Does this seem right? (fingers crossed )

[timo]

The answer for b does not look right. It's a bit more tricky but I think you can figure it out with a bit more thinking so I'll not give any real hints.

 

I'll give you a counter-example showing that your result went wrong, though (a somewhat silly one but it'll do the trick, I think):

 

Assume the tossing of two coins:

A ) What is the probability to the heads in the first toss?

B ) Provided you got heads in the first toss, what's the probability to get heads in the 2nd toss.

 

The way you solved your question the answers would be:

A ) the two possibilities to get heads in the first toss are HH and HT, each with 0.25 probability. So the probability for A is 0.5. Perfectly fine so far.

B ) By your calculation, the probability to get heads in the 2nd toss (provided you got heads in the 1st toss) would be [math]1 - {\rm HB}^c = 1 - 0.75 = 0.25[/math], which is obviously wrong.

[Linnyk]

Ok. I see now that I've obviously missed one important thing, and that is using my results from a) - the probability of passing at least two exams, as that is "given" in B... But I'm not sure what to do. I need to divide it I think.

 

 

I'm thinking the answer is 1 - (( B * C * A^c ) / 0.674) = 0.938

 

(Calculating the probability that he's not passed the math exam and subtracting this from 1 (the sum of all possible outcomes)

 

My head is beginning to spin... Am I getting it right?

[timo]

Hi Linnyk,

I'd have to read up a few first principles to give a definite answer which I don't have the time for at the moment. It does look ok in principle. Two comments:

- I am not convinced that the 0.674 is correct. Question B seems to ask for having passed exactly two exams, not at least two exams, which is what you calculated the 0.674 for.

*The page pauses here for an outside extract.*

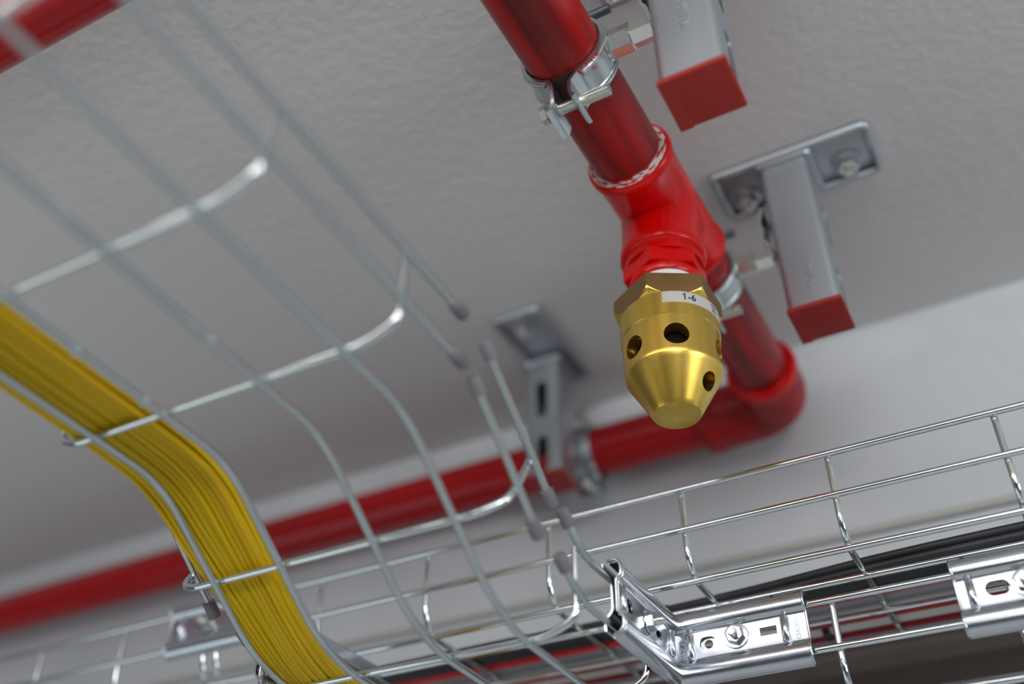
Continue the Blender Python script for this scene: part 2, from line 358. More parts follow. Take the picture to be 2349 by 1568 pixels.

- The way I had done it would have been to take the ratio of the probabilities to pass two exams where one of them is math, and the probability to pass any two exams. In your language [math]\frac{AB^cC+ABC^c}{A^cBC+AB^cC+ABC^c}[/math] (I am assuming exactly two exams here; 2 or 3 would look different but similar, of course). With simple rearranging this does directly lead to what you wrote, which is why I think it should be correct (except possibly for the 0.674, depending how you interpret the question).